By the way, is that your idea of an ideal job for everyone? Sitting in a "comfy chair", rather than doing, you know, the actual job of a cameraman, a job that is arguably an art form in itself? Do you understand that people love sports, people actually enjoy the athleticism of running around with cameras documenting sports, and that what you're dismissing would be a dream job for many people?
Do you really truly think the people buying this technology are doing it so that they can also continue to pay that same person to sit in a room and control it, while working towards self-actualization??
And do you think the appropriate response to concerns over jobs being eliminated is that the newly unemployed should feel grateful for being "freed" from the work they loved and took pride in, to go and do something "more fulfilling"? And add insult to injury by telling them that the job they had was just not a good job and wasn't something humans should have been doing in the first place?
> I'm an automation engineer, I've worked with hundreds of machine operators.

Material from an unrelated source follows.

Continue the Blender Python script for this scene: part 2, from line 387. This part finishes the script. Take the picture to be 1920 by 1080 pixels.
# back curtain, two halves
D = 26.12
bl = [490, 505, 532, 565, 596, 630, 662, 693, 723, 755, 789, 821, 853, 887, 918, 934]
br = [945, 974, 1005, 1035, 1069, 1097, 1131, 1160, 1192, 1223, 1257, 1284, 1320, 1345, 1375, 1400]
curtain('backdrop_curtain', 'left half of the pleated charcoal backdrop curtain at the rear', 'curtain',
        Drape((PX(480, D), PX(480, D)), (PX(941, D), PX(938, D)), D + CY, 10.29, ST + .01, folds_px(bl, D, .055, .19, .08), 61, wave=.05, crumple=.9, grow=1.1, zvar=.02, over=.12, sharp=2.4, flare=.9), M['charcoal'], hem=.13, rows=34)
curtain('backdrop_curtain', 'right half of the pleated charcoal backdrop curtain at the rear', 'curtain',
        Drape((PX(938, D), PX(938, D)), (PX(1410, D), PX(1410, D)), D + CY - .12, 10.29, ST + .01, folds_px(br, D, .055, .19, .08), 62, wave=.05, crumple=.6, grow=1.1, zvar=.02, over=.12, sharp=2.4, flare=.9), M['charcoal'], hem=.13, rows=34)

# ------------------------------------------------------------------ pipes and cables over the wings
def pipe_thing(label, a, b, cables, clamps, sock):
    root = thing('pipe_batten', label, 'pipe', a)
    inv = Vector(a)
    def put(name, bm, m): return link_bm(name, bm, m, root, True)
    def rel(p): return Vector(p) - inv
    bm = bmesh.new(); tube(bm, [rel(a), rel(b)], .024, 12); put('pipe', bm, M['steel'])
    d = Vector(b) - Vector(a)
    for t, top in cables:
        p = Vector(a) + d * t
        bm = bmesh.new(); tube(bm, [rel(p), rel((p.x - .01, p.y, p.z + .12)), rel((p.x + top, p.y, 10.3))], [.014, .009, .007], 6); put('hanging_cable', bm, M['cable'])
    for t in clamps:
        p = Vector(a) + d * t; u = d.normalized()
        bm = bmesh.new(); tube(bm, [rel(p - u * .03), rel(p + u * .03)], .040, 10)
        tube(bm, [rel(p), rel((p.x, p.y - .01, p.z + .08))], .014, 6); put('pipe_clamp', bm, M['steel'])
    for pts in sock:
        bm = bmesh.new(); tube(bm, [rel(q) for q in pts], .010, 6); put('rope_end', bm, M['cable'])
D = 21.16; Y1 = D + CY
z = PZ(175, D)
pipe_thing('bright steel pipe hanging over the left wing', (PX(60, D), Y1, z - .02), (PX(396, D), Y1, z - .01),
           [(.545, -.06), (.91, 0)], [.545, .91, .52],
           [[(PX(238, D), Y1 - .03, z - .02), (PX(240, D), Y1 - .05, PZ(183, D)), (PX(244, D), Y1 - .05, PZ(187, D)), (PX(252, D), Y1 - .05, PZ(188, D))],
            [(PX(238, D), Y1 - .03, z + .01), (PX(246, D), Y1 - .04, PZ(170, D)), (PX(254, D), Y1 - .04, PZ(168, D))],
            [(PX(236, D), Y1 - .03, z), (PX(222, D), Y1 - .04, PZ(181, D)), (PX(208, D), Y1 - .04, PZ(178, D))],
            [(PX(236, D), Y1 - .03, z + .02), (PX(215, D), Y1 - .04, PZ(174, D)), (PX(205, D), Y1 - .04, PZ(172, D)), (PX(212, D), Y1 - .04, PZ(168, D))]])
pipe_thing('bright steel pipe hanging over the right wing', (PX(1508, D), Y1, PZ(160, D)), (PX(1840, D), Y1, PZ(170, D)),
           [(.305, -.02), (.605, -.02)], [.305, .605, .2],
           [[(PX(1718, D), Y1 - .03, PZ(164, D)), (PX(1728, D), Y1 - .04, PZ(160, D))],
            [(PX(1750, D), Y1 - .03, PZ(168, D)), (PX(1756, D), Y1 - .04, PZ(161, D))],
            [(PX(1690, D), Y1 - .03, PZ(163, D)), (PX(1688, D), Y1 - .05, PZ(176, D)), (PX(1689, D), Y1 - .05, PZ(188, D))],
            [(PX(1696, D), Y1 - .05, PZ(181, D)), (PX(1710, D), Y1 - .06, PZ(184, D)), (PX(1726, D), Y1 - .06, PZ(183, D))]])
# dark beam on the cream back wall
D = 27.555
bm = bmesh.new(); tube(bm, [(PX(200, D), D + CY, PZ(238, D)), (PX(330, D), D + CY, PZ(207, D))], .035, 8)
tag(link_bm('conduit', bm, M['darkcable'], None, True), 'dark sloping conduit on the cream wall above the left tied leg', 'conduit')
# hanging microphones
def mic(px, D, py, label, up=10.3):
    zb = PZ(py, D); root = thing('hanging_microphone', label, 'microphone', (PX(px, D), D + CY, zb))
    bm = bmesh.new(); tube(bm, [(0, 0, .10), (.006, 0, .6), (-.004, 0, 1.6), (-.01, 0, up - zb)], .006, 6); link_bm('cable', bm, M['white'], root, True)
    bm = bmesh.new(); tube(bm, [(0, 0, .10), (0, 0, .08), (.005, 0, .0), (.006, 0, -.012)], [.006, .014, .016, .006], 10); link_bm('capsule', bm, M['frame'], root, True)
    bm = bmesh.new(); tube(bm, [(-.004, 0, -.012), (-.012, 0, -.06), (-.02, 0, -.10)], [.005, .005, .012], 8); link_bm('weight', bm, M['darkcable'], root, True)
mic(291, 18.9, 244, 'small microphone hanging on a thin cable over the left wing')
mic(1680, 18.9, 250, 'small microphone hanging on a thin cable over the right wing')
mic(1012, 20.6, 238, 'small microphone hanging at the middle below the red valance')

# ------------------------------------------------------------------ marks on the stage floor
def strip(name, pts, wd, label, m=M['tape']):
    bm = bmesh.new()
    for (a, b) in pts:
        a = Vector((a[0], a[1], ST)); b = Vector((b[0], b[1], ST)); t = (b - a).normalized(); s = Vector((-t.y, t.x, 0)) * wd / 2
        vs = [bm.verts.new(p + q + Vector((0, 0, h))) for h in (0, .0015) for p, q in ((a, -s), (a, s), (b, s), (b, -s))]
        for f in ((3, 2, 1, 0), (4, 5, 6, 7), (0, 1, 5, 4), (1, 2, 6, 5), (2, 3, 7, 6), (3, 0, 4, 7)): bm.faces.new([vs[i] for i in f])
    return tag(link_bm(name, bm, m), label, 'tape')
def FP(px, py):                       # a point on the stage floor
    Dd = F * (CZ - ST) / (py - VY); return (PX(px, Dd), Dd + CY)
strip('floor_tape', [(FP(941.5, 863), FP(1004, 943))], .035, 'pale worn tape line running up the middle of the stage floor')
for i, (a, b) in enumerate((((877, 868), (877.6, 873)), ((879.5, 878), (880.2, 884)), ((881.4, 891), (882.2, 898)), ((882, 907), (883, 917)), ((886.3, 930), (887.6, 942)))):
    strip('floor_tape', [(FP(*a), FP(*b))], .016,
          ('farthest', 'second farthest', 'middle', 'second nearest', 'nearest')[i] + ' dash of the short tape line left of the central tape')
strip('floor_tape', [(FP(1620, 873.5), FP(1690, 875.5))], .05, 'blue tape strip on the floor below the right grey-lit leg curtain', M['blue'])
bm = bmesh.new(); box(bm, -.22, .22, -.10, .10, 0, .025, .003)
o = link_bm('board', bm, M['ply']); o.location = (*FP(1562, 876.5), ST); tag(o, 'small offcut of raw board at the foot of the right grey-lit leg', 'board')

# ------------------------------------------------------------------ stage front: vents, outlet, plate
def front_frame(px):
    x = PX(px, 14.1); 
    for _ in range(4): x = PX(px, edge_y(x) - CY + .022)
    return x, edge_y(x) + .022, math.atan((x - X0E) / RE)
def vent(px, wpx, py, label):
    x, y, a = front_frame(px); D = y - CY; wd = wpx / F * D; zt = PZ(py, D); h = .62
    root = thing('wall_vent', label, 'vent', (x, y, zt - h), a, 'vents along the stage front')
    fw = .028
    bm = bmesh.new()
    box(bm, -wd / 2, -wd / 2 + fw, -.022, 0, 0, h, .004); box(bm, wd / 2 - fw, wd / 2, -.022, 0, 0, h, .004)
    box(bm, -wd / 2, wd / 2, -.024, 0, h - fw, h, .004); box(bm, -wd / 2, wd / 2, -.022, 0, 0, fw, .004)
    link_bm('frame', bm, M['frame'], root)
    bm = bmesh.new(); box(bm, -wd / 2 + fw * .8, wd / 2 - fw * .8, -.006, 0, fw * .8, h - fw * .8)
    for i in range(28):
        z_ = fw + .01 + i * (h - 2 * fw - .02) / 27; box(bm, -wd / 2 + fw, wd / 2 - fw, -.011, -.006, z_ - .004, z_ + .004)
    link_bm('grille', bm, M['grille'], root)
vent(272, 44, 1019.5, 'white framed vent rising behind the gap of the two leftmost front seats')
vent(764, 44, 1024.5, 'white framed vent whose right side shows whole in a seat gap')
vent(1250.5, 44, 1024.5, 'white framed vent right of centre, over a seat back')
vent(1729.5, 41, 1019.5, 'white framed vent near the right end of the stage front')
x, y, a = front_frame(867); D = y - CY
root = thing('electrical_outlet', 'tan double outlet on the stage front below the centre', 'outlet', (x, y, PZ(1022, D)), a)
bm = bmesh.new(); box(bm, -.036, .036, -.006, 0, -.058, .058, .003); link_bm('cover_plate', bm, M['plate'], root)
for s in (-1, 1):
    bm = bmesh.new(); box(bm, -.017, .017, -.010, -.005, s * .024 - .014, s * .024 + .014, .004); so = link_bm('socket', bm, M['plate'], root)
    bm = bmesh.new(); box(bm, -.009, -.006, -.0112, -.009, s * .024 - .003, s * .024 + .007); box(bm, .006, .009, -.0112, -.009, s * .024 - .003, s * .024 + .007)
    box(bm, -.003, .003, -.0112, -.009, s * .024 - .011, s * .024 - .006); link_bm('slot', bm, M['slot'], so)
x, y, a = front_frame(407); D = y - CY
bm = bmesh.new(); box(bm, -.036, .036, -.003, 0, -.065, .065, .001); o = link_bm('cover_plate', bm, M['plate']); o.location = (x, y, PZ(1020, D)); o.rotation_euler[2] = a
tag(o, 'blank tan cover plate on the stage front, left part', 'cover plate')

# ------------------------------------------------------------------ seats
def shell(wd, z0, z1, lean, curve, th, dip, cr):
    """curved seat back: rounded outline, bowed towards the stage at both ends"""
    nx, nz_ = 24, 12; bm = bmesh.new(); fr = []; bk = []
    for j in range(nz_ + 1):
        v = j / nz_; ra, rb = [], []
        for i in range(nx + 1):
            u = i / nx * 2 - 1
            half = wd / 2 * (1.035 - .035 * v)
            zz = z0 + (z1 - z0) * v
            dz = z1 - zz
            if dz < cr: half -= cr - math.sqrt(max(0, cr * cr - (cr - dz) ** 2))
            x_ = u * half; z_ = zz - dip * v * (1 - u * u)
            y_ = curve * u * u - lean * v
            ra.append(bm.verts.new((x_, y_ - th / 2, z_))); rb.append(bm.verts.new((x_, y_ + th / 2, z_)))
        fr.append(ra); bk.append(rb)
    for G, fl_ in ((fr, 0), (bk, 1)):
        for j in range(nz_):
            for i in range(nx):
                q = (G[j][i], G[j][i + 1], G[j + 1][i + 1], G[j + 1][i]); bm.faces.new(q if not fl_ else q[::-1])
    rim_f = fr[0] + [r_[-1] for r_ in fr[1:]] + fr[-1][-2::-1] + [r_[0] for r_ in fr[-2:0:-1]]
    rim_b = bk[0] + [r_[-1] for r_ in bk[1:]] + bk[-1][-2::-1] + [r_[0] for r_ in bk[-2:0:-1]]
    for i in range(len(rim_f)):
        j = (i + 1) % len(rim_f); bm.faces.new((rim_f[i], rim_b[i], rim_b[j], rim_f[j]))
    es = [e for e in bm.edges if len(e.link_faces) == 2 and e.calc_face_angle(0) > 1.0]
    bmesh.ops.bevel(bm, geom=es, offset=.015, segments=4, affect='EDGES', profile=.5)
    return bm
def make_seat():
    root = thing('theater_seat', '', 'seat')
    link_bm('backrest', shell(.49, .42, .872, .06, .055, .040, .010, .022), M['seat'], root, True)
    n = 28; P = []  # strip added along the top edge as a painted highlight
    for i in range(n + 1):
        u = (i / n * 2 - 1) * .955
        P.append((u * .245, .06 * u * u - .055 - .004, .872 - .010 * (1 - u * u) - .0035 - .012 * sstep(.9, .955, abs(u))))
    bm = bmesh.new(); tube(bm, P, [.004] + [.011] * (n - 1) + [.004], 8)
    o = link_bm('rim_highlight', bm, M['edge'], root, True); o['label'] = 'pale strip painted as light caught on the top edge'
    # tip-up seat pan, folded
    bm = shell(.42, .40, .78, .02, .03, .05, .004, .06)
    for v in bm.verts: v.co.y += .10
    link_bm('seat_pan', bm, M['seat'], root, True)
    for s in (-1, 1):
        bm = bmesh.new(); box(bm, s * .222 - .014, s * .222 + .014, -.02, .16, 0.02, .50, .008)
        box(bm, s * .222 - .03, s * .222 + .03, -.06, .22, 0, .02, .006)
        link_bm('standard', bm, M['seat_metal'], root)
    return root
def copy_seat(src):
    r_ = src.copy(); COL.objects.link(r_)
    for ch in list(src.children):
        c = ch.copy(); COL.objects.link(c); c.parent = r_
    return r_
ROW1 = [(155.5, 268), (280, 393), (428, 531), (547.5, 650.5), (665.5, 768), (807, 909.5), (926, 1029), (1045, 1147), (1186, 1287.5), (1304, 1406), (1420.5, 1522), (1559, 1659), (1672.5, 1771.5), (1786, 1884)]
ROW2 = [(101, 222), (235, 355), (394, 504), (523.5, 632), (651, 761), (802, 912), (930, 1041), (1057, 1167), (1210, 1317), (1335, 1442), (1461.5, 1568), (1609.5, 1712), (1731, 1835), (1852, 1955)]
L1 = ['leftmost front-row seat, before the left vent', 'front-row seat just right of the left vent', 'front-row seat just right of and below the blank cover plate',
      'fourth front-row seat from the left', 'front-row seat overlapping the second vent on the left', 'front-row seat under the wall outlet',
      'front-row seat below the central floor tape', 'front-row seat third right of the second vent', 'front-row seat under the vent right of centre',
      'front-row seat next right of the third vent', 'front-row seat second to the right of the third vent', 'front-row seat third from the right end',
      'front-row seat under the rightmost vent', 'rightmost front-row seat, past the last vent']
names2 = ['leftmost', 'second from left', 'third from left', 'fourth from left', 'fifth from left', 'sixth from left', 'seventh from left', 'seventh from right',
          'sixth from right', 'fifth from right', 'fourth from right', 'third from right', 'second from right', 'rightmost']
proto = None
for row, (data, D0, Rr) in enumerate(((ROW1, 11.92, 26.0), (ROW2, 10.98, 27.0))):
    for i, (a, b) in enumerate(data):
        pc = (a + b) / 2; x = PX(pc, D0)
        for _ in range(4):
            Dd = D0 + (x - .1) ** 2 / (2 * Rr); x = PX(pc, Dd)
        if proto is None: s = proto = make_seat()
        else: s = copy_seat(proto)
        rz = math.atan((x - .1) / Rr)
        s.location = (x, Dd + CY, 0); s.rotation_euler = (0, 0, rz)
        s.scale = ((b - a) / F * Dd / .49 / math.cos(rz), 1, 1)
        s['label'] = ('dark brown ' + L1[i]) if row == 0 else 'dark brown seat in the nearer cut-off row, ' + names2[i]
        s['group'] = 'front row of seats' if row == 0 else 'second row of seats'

You mean, the ones that are keeping their jobs? Have you spent just as much time with the ones whose jobs have been eliminated?
I mean, I can understand that you may be facing a little cognitive dissonance here due to your job, but ... try to show a tiny bit of empathy for your fellow human. You think AI won't be able to do your job someday? Are you totally comfortable being dropped onto the labor market in today's economy if your current professional skill set became entirely valueless overnight, or is that something you only expect other people to be OK with?
We are recreating and eliminating entire industries, jobs, and traditions, and the level of awareness and respect for that disruption needs to dialed up by several orders of magnitude, or we as an industry, and all of us as a society, are in for some serious trouble.